Date of Award

2001

Degree Type

Report

Degree Name

Master of Science (MS)

Department

Psychology

First Advisor

Timothy Slocum

Abstract

Disruptive behaviors exhibited by children and youth pose a major problem for

students exhibiting the behaviors, their peers, parents, and teachers. Disruptive behaviors

including shouting, aggression, off-task behaviors, and noncompliance, correlate with

poor social skills, low peer acceptance, higher rates of academic deficiencies, and in

adulthood instability in relationships and employment. Self-management programs

employ traditional behavior management methods and with self-management

components to teach students to self-monitor or evaluate their behavior. By teaching

students to be aware of and to manage their own behavior students may be better able to

generalize appropriate behaviors to other less supervised settings, complete more work,

and experience a sense of accomplishment for controlling their behavior. Past reviews of

self-management literature have demonstrated the effectiveness of self-management

interventions in changing disruptive behaviors and documented limitations of the

research.
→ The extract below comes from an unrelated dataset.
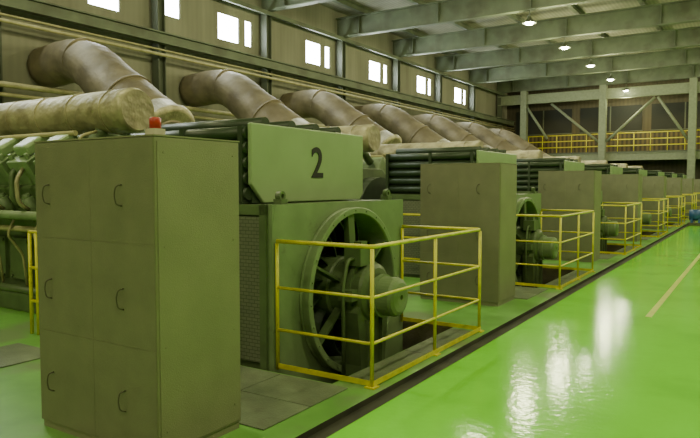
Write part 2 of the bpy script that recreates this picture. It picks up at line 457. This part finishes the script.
# ------------------------------------------------------------------ railings
def make_rail(gy):
    r = root('safety_railing',(-2.84,gy,0),"yellow tubular steel safety railing around a generator end","railing","yellow railings around the generators")
    xa = -1.065; ya,yb = -1.30,1.27; H=1.25
    for (x,y) in ((xa,ya),(0,ya),(0,0),(0,yb),(xa,yb)):
        b = B(); cyl(b,(x,y,0),(x,y,H-.02),.018,12)
        if x == 0: box(b,x-.05,x+.05,y-.05,y+.05,0,.012)
        obj('post',b,'yel',r)
    for nm,z,rr in (('top_rail',H,.020),('middle_rail',.80,.015),('lower_rail',.39,.015)):
        b = B(); tube(b,[(xa,ya,z),(0,ya,z),(0,yb,z),(xa,yb,z)],rr,12,.06); obj(nm,b,'yel',r)
    b = B(); box(b,xa,.02,ya-.008,ya+.0,.012,.06); box(b,.012,.02,ya,yb,.012,.06); box(b,xa,.02,yb,yb+.008,.012,.06); obj('toe_board',b,'yel',r)
    return r
R0 = make_rail(GY[0]); freeze(R0)
for i in range(1,8): copy_tree(R0,(-2.84,GY[i],0))
def make_siderail(y):
    r = root('walkway_railing',(-7.35,y,0),"yellow tubular railing beside a diesel engine","railing","yellow railings beside the engines")
    for x in (0,.14,1.2,2.3):
        b = B(); cyl(b,(x,0,0),(x,0,1.22),.022,10); obj('post',b,'yel',r)
    for nm,z in (('top_rail',1.23),('middle_rail',.8),('lower_rail',.4)):
        b = B(); tube(b,[(0,0,z),(2.3,0,z)],.02,10); obj(nm,b,'yel',r)
    return r
S0 = make_siderail(4.37); freeze(S0)
for i in range(1,8): copy_tree(S0,(-7.35,4.37+PITCH*i,0))

# ------------------------------------------------------------------ engines
def make_engine(gy):
    r = root('diesel_engine',(-7.1,gy,0),"long green diesel engine under a pale clad exhaust manifold","engine","diesel engines")
    L = 5.6
    b = B(); prism_x(b,[(-1.05,0),(1.05,0),(1.05,.25),(.85,.30),(.85,1.15),(1.15,1.75),(.55,2.15),(-.55,2.15),(-1.15,1.75),(-.85,1.15),(-.85,.30),(-1.05,.25)],-L,-.3)
    obj('engine_block',b,'mg',r,bevel=.02)
    b = B(); lathe_x(b,[(-.3,.95),(-.02,.95),(-.02,.2),(-.3,.2)],0,1.0,32); box(b,-.3,-.05,-.9,.9,0,.6); obj('flywheel_cover',b,'dg',r)
    for s in (-1,1):
        for k in range(8):
            x = -.66 - k*.62
            b = B(); box(b,x-.24,x+.24,s*.85,s*.90,.42,1.02)
            for (dx,dz) in ((-.2,.46),(.2,.46),(-.2,.98),(.2,.98)): cyl(b,(x+dx,s*.90,dz),(x+dx,s*.93,dz),.022,6)
            obj('crankcase_door',b,'mg',r)
            m = Matrix.Translation((x,s*.86,1.98)) @ Matrix.Rotation(-s*math.radians(32),4,'X')
            b = B(); box(b,-.24,.24,-.30,.30,-.05,.32,0,m)
            for (dx,dy) in ((-.19,-.22),(.19,-.22),(-.19,.22),(.19,.22)):
                p0 = m @ Vector((dx,dy,.30)); p1 = m @ Vector((dx,dy,.40)); cyl(b,p0,p1,.035,8)
            h = obj('cylinder_head',b,'lg',r,bevel=.012)
            b = B(); box(b,-.16,.16,-.17,.17,.32,.48,0,m); obj('rocker_cover',b,'lg2',h,bevel=.04)
            b = B(); tube(b,[(x+.1,s*1.17,1.45),(x+.1,s*1.32,1.55),(x+.1,s*1.34,1.85),(x+.05,s*1.15,2.1)],.03,8,.08); obj('fuel_line',b,'silver',r)
            b = B(); tube(b,[(x-.16,s*1.14,1.5),(x-.16,s*1.25,1.6),(x-.16,s*1.25,1.95),(x-.14,s*1.05,2.15)],.04,8,.08); obj('cooling_line',b,'mg',r)
            b = B(); tube(b,[(x+.25,s*1.12,1.3),(x+.25,s*1.22,1.1),(x+.25,s*1.0,.8),(x+.25,s*.95,.35)],.018,6,.08); obj('drain_line',b,'pipe',r)
            b = B(); cyl(b,(x,s*.98,1.32),(x,s*1.14,1.62),.085,12); cyl(b,(x,s*1.12,1.58),(x,s*1.16,1.66),.05,8); obj('fuel_pump',b,'lg',r)
            b = B(); tube(b,[(x,s*.62,2.30),(x,s*.40,2.50),(x,-.30+s*.1,2.62)],.09,10,.05); obj('exhaust_branch',b,'mg',r)
            b = B(); tube(b,[(x+.3,s*1.02,2.0),(x+.3,s*.95,2.42),(x+.3,s*.70,2.50)],.022,6,.08); obj('vent_line',b,'pipe',r)
        b = B(); tube(b,[(-.5,s*1.24,1.38),(-L+.3,s*1.24,1.38)],.06,12); obj('fuel_rail',b,'lg',r)
        b = B(); tube(b,[(-.5,s*1.10,1.18),(-L+.3,s*1.10,1.18)],.04,12); obj('return_rail',b,'pipe',r)
        b = B(); tube(b,[(-.4,s*.98,2.46),(-L+.3,s*.98,2.46)],.035,10); obj('vent_rail',b,'pipe',r)
        b = B(); tube(b,[(-.4,s*1.0,.30),(-L+.2,s*1.0,.30)],.06,12); obj('oil_rail',b,'mg',r)
    b = B(); tube(b,[(-L+.1,-.30,2.80),(-.06,-.30,2.80),(-.0,-.30,2.80)],lambda p: .30 if p.x<-.04 else .27,28,step=.16,dent=.025)
    for k in range(7):
        x=-.45-k*.75; tube(b,[(x-.018,-.30,2.80),(x+.018,-.30,2.80)],.31,28)
    obj('exhaust_manifold',b,'silver',r)
    b = B(); lathe_x(b,[(-L-.8,.25),(-L-.75,.50),(-L-.35,.55),(-L-.25,.35),(-L,.35),(-L,.05),(-L-.8,.05)],0,1.9,28)
    box(b,-L-.8,-L-.02,-.5,.5,0,1.4)
    obj('turbocharger',b,'mg',r)
    return r
E0 = make_engine(GY[0]); freeze(E0)
for i in range(1,8): copy_tree(E0,(-7.1,GY[i],0))

def make_duct(gy):
    r = root('exhaust_duct',(-14.9,gy,0),"big brown lagged exhaust duct rising beside an engine to the wall","duct","lagged exhaust ducts")
    def rad(p): return .66 + .20*max(0,min(1,(p.x+3.2)/3.6))
    b = B(); tube(b,[(.35,0,0),(.35,0,3.0)],.45,24); box(b,-.2,.9,-.65,.65,0,.15); obj('riser',b,'duct',r)
    a = Vector((.74,0,3.18)); e = Vector((-2.75,0,5.70)); d=(e-a).normalized()
    pts = [a,e,(-4.70,0,5.56)]
    b = B(); tube(b,pts,rad,40,.95,5,step=.2,dent=.035)
    for (p,dd) in ((Vector((-2.80,0,5.58)),Vector((-1,0,.28))),):
        dd=dd.normalized(); tube(b,[p-dd*.02,p+dd*.02],rad(p)+.025,36)
    obj('duct_shell',b,'duct',r)
    for t in (.42,):
        p = a.lerp(e,t)
        b = B(); tube(b,[p-d*.035,p+d*.035],rad(p)+.05,32); obj('duct_flange',b,'duct',r)
    b = B(); tube(b,[a-d*.16,a-d*.12,a-d*.02,a,a+d*.55],[.86,.99,1.0,.93,.86],36); obj('flared_end',b,'silver',r)
    b = B(); tube(b,[a-d*.20,a-d*.15],[.55,.6],28); obj('end_cap',b,'duct',r)
    return r
D0 = make_duct(GY[0]); freeze(D0)
for i in range(1,8): copy_tree(D0,(-14.9,GY[i],0))

# ------------------------------------------------------------------ covers & floor marks
bm = B(); box(bm,-1.26,-1.18,9.4,Y1-.5,0.001,.004)
o = obj('trim_1',bm,'line'); o["kind"]="structure"
def plate(x0,x1,y0,y1,lab="worn grey-green steel trench cover lying in the floor"):
    b = B(); box(b,0,x1-x0,0,y1-y0,0,.010)
    o = obj('trench_cover',b,'cover',loc=(x0,y0,.001),bevel=.003); tag(o,lab,"floor cover","trench covers"); return o
for i in range(8):
    y = PITCH*i
    plate(-4.44,-3.76,y+3.52,y+4.66); plate(-3.75,-3.0,y+3.52,y+4.09); plate(-3.75,-3.0,y+4.10,y+4.66)
    plate(-3.18,-2.92,y+4.90,y+6.05); plate(-3.18,-2.92,y+6.06,y+7.30)
    plate(-7.0,-6.2,y+3.2,y+4.0)

# ------------------------------------------------------------------ far end mezzanine
YE = 54.6
for x in (-17.2,-10.8,-4.4,2.0):
    bm = B(); box(bm,-.26,.26,-.26,-.20,0,9.7); box(bm,-.26,.26,.20,.26,0,9.7); box(bm,-.06,.06,-.20,.20,0,9.7); box(bm,-.3,.3,-.3,.3,0,.05)
    o = obj('mezzanine_column',bm,'band',loc=(x,YE,0)); tag(o,"grey-green steel column at the end of the hall","column","columns at the end of the hall")
r = root('mezzanine',(-8,YE,4.1),"raised steel mezzanine walkway across the end of the hall","mezzanine")
b = B(); box(b,X0+.2+8,X1-.2+8,.25,2.8,.2,.3); obj('deck',b,'beamd',r)
b = B(); ibeam(b,'X',.35,X0+.2+8,X1-.2+8,.2,.6,-.42,.05,.05); obj('edge_beam',b,'band',r)
x = X0+.4+8
while x < X1-.4+8:
    b = B(); cyl(b,(x,.35,.3),(x,.35,1.75),.035,6); obj('guard_post',b,'yel',r); x += 1.2
for z in (1.75,1.25,.75):
    b = B(); tube(b,[(X0+.3+8,.35,z),(X1-.3+8,.35,z)],.045,6); obj('guard_rail',b,'yel',r)
for (x0,x1) in ((-11.1,-14.9),(-10.5,-7.0),(-17.0,-15.2),(-4.7,-6.8)):
    b = B(); tube(b,[(x0,YE,5.2 if x0 != -17.0 else 8.4),(x1,YE,8.5 if x0 != -17.0 else 5.6)],.11,8); o = obj('diagonal_brace',b,'band'); tag(o,"grey-green diagonal steel brace between end columns","brace","diagonal braces at the end of the hall")
b = B(); ibeam(b,'X',0,X0+.2,X1-.2,.3,.8,0,.06,.08); o = obj('tie_beam',b,'band',loc=(0,YE,8.6)); tag(o,"deep grey-green steel beam across the end of the hall","beam")
for k in range(4):
    b = B(); x0 = -18.8+k*5.6; box(b,x0,x0+4.9,Y1-.06,Y1-.01,6.2,8.3,0)
    box(b,x0-.05,x0+4.95,Y1-.09,Y1-.06,6.14,6.22,1); box(b,x0+2.4,x0+2.5,Y1-.09,Y1-.06,6.2,8.3,1)
    o = obj('window_%d'%(60+k),b,['dark','beamd']); o["kind"]="structure"
ld = bpy.data.lights.new('mezzanine_light','AREA'); ld.shape='RECTANGLE'; ld.size=16; ld.size_y=.6; ld.energy=170; ld.color=(1,.74,.22)
lo = bpy.data.objects.new('mezzanine_light',ld); COL.objects.link(lo); lo.location=(-9,YE+1.2,7.6)
r = root('pump_unit',(-2.2,31.5,0),"small blue pump unit on a skid beside the aisle","pump")
b = B(); box(b,-.4,.4,-.3,.3,0,.12); obj('skid',b,'handle',r)
b = B(); tube(b,[(-.35,0,.45),(.15,0,.45)],.24,20); obj('motor',b,'blue',r)
b = B(); tube(b,[(.15,0,.45),(.4,0,.45)],.16,16); tube(b,[(.28,0,.45),(.28,0,.85),(.28,.2,.95)],.06,10,.08); obj('pump_head',b,'blue',r)
for x in (-.3,.0):
    b = B(); box(b,x,x+.1,-.2,.2,.12,.3); obj('mount',b,'blue',r)

# ------------------------------------------------------------------ world, camera
w = bpy.data.worlds.new('w'); scene.world = w; w.use_nodes = True
w.node_tree.nodes['Background'].inputs[0].default_value=(.6,.7,.55,1); w.node_tree.nodes['Background'].inputs[1].default_value=.5
cam = bpy.data.cameras.new('camera'); co = bpy.data.objects.new('camera',cam); COL.objects.link(co)
cam.sensor_width=36; cam.lens=640/700*36; cam.clip_end=200
co.location=(0,0,1.8); co.rotation_euler=(math.radians(90-3.13),0,math.radians(32.6))
scene.camera = co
However, the most recent review was completed over a decade ago, therefore a

current review of self-management programs for disruptive behaviors was completed.

The review indicated that recent literature has corrected some past limitations by studying

a larger variety of age groups in different settings and by providing replicable

intervention steps. Unfortunately, many variables continue to be neglected (e.g.,

generalization, maintenance, social validity, treatment integrity). The strengths and

limitations of current self-management literature as applied to changing disruptive

behaviors exhibited by youth are discussed and areas for future research recommended.